>> Start

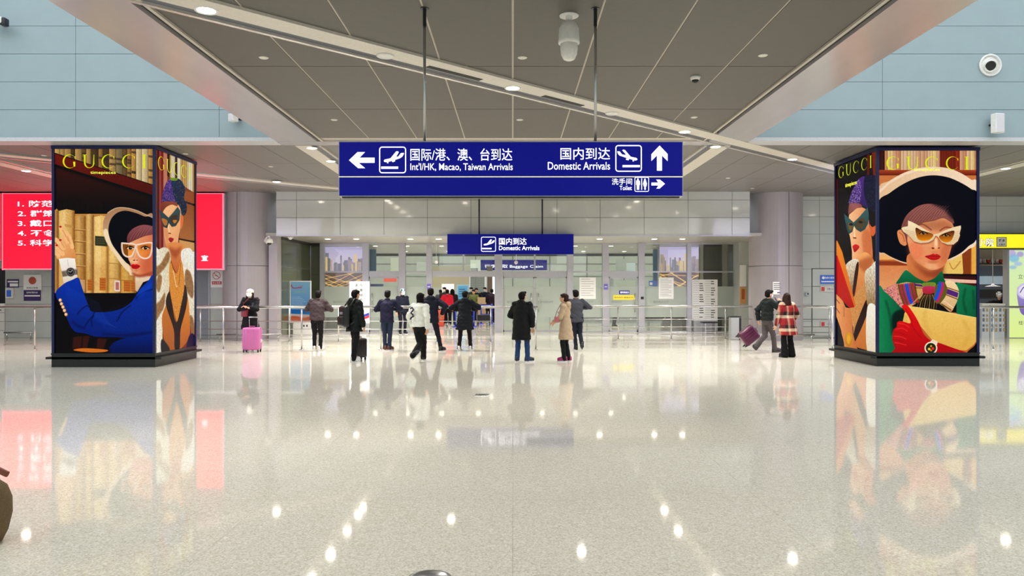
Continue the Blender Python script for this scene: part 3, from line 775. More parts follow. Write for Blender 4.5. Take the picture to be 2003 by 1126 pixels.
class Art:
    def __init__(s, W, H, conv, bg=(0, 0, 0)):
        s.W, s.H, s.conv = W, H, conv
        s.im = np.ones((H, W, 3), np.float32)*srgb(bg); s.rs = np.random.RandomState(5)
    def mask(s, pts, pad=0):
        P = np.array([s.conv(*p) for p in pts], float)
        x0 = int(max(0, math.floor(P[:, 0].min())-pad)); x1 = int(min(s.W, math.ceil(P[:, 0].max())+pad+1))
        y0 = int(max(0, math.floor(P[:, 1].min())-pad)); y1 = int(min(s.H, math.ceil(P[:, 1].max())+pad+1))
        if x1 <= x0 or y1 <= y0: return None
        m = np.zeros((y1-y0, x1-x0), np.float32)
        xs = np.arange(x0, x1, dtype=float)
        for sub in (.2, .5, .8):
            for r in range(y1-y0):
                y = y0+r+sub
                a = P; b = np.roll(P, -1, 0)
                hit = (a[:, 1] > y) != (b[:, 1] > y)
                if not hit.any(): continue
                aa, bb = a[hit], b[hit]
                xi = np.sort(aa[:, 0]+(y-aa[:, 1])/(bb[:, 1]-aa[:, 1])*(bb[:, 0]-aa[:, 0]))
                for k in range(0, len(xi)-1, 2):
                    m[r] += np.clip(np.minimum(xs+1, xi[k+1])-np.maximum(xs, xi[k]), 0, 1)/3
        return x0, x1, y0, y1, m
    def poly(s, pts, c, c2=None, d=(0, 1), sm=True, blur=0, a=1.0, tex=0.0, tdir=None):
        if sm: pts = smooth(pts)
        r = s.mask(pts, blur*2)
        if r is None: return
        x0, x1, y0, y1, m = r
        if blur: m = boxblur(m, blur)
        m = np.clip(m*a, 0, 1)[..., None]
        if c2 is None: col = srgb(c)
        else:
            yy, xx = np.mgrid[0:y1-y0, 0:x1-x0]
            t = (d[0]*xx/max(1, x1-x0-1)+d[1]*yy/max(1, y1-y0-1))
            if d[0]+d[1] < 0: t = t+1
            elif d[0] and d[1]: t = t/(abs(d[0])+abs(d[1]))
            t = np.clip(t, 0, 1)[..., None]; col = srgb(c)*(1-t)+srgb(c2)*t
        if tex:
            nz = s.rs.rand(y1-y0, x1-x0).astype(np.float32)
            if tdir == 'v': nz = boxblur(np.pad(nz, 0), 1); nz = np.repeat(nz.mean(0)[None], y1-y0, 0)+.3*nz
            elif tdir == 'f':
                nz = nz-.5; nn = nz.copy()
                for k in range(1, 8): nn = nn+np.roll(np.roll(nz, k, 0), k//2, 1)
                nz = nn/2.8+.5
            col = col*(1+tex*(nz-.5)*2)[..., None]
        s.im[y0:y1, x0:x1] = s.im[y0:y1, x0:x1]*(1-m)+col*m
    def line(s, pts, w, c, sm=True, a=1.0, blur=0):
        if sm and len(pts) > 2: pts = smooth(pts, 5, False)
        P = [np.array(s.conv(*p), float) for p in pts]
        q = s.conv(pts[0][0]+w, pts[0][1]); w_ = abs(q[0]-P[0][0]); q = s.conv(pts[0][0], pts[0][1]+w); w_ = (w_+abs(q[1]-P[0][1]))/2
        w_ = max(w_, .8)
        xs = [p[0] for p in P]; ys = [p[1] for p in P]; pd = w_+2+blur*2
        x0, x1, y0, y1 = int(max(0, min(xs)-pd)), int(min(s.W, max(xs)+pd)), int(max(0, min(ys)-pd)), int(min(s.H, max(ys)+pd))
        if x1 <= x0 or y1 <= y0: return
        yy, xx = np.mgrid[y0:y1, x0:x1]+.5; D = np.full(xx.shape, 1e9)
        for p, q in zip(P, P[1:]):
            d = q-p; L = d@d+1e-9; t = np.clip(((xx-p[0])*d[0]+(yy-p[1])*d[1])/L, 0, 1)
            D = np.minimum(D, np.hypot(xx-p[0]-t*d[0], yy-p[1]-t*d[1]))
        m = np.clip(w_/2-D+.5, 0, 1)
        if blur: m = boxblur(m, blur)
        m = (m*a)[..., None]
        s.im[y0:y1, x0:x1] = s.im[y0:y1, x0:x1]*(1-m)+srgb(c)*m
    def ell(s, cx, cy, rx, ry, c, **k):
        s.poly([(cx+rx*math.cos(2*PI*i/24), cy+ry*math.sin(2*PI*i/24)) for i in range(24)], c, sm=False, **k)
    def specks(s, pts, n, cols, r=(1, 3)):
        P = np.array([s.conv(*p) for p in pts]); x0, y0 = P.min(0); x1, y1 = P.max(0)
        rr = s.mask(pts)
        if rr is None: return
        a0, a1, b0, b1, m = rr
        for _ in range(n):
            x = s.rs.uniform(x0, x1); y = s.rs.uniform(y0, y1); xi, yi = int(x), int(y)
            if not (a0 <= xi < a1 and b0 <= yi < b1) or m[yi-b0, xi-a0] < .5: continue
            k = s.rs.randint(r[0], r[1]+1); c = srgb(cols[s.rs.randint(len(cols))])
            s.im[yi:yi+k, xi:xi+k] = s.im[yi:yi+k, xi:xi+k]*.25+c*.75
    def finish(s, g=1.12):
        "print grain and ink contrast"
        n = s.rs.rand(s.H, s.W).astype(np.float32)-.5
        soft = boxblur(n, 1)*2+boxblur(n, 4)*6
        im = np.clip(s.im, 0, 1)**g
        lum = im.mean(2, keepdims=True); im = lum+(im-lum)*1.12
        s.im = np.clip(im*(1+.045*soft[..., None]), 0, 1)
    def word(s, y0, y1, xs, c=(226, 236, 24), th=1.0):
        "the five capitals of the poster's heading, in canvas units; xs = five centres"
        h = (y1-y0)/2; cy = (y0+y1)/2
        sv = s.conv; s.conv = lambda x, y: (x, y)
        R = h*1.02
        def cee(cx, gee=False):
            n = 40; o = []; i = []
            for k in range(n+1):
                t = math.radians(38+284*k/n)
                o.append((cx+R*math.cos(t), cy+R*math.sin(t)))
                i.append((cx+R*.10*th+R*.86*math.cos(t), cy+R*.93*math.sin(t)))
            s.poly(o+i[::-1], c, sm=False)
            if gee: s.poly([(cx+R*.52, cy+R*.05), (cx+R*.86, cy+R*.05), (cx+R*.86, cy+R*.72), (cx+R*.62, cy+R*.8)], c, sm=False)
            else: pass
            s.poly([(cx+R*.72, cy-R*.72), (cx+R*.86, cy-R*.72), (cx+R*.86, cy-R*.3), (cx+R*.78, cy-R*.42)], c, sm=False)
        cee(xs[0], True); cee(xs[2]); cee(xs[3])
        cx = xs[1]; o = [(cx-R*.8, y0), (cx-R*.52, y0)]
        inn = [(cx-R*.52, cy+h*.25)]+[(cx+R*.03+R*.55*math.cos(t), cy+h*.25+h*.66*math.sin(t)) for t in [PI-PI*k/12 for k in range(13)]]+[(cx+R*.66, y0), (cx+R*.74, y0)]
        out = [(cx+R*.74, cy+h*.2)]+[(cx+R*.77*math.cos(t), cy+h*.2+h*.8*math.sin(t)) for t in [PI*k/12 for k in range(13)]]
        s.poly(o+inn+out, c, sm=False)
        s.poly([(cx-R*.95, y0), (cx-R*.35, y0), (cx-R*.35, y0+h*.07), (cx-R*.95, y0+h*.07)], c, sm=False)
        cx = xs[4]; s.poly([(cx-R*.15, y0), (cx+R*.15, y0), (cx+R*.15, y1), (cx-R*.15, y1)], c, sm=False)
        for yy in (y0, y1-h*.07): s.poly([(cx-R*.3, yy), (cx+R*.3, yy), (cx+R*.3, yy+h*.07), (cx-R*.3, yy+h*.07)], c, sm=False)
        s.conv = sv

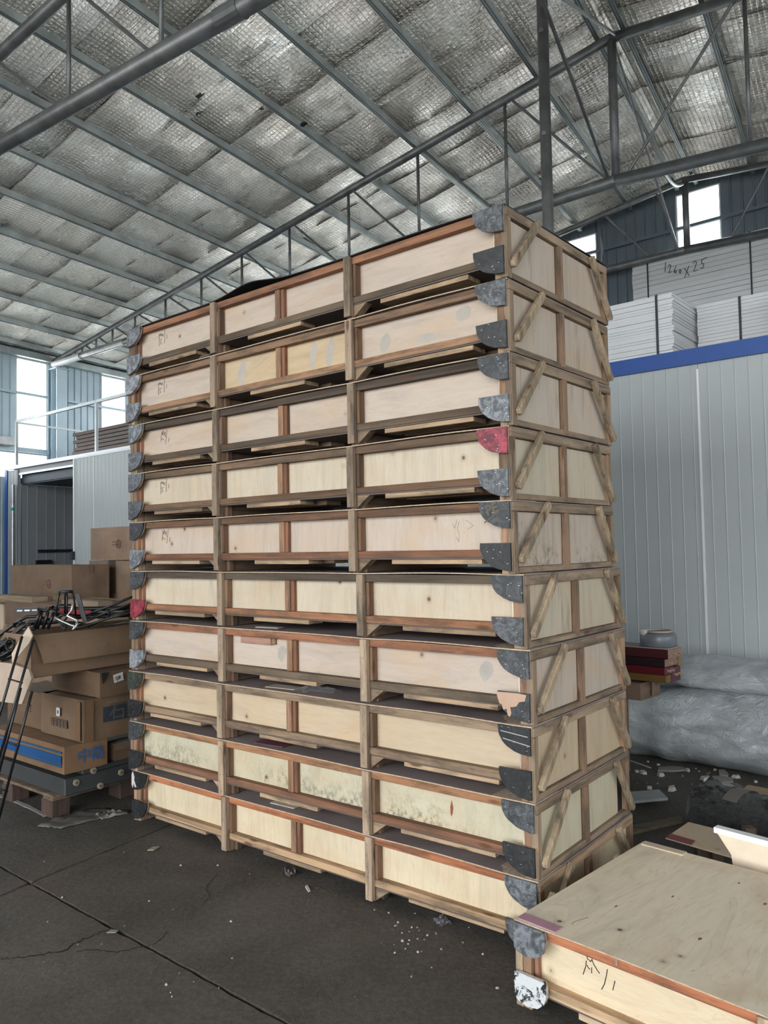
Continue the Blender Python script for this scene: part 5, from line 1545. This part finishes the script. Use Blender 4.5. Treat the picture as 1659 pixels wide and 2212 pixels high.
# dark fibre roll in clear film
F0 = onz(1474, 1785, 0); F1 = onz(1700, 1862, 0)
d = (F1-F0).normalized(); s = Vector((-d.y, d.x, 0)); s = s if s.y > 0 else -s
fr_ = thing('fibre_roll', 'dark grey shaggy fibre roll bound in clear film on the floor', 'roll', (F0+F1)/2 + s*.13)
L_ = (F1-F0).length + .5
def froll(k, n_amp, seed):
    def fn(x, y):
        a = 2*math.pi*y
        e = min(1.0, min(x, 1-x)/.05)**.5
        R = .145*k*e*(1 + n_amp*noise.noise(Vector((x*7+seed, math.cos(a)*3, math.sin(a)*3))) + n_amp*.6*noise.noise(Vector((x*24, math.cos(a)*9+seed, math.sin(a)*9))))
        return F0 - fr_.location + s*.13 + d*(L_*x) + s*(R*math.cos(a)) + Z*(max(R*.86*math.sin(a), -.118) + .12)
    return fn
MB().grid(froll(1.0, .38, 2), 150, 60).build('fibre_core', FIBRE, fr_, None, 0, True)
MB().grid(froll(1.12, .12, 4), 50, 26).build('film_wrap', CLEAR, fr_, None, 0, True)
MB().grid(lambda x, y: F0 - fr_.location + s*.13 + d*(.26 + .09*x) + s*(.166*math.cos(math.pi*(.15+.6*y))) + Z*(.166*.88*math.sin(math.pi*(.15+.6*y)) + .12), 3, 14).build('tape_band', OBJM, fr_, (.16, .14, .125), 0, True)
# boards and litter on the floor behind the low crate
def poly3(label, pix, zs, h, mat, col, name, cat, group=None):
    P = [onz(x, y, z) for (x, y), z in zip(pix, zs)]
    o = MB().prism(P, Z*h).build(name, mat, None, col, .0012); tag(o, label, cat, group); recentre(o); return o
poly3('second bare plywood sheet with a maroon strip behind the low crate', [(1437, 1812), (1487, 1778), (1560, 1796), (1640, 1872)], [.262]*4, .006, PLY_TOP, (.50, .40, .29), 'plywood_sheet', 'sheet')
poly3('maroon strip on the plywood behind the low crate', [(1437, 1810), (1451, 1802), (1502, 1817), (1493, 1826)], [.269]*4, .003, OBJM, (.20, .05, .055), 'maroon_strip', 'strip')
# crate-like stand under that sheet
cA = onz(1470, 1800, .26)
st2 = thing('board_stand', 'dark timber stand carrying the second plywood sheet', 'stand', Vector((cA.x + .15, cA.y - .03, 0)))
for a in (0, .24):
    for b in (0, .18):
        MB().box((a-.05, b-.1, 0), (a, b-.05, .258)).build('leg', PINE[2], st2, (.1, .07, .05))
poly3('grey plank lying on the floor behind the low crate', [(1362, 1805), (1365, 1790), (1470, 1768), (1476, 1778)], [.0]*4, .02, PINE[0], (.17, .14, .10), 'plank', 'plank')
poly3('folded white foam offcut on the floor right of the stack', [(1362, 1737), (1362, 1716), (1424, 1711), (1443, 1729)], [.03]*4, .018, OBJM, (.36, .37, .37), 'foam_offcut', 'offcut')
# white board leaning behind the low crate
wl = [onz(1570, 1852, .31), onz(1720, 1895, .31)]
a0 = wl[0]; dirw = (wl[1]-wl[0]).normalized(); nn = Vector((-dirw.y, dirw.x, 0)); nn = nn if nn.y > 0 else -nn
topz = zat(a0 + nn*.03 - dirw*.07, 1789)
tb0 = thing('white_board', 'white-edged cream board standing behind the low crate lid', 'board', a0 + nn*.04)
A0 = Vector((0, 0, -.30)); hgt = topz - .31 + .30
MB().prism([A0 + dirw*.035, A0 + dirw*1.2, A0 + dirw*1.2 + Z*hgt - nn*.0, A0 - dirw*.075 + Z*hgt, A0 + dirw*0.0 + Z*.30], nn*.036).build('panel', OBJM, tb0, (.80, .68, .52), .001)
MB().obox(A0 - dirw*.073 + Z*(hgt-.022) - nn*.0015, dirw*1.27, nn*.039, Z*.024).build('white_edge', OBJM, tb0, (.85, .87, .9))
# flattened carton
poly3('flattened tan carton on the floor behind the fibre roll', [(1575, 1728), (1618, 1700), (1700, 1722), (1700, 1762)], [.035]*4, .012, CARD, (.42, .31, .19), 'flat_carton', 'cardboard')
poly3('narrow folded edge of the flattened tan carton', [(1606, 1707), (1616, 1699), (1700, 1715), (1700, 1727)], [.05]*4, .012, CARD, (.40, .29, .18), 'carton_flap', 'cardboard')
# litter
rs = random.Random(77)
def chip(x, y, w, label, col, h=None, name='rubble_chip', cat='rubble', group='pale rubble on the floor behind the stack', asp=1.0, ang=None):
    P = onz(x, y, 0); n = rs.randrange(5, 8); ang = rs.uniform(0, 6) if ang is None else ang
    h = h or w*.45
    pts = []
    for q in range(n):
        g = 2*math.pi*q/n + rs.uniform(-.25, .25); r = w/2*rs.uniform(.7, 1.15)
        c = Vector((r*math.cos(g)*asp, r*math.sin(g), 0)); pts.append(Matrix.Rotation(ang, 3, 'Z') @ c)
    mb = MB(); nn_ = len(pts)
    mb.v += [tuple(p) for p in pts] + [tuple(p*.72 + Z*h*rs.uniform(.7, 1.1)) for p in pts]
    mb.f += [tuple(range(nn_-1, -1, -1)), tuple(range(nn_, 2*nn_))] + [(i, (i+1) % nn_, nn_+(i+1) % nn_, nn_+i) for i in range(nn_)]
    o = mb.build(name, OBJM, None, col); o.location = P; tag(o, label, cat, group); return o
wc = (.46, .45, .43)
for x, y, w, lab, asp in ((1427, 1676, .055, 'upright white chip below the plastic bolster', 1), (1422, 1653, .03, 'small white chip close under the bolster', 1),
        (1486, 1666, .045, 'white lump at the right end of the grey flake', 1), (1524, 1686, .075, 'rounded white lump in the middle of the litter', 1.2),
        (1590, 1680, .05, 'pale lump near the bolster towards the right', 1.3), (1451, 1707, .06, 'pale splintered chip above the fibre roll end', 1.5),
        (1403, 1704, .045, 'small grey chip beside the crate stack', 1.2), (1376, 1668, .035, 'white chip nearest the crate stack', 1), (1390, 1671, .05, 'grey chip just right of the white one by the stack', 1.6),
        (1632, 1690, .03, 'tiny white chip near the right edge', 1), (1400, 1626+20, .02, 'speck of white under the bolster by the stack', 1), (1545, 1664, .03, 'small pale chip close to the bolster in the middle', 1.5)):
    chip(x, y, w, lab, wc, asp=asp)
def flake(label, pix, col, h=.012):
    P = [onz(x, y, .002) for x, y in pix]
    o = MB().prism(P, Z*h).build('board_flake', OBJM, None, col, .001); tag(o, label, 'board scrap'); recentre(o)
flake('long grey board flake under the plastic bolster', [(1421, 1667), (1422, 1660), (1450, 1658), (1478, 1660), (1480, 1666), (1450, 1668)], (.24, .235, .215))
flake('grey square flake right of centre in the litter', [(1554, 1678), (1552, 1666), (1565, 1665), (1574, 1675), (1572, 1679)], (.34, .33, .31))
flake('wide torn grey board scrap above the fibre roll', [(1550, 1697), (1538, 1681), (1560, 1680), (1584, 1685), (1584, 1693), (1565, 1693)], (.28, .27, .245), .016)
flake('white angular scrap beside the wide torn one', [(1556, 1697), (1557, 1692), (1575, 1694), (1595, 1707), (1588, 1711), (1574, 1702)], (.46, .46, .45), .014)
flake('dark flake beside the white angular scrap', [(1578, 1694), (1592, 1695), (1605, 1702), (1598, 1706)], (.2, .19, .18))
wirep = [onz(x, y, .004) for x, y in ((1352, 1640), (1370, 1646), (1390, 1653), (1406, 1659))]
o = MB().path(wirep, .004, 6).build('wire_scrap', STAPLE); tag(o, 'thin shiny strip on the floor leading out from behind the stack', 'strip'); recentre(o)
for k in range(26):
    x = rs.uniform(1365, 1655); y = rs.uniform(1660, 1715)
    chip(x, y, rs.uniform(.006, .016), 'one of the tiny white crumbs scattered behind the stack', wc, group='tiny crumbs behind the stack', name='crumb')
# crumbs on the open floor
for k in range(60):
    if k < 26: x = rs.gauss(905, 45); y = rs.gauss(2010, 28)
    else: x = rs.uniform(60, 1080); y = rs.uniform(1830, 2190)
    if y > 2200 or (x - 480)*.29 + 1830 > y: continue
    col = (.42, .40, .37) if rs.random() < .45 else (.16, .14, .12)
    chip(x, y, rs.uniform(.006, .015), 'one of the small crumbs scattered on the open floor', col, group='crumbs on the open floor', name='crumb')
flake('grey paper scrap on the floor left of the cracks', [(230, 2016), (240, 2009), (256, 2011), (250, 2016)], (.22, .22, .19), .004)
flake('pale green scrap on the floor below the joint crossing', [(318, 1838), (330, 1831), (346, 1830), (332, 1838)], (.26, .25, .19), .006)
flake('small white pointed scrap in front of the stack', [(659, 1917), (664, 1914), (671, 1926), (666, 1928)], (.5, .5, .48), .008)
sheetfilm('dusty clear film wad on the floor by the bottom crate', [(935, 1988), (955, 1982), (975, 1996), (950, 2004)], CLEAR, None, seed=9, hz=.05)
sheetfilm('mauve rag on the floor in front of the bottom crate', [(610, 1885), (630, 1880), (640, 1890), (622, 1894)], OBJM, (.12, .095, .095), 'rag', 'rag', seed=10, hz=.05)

>> End

[WRITTEN REQUEST] Among the lines of the material, find those that hold the word "Python" and copy them.

[RESULT FOR THIS TASK]
Continue the Blender Python script for this scene: part 3, from line 775. More parts follow. Write for Blender 4.5. Take the picture to be 2003 by 1126 pixels.
Continue the Blender Python script for this scene: part 5, from line 1545. This part finishes the script. Use Blender 4.5. Treat the picture as 1659 pixels wide and 2212 pixels high.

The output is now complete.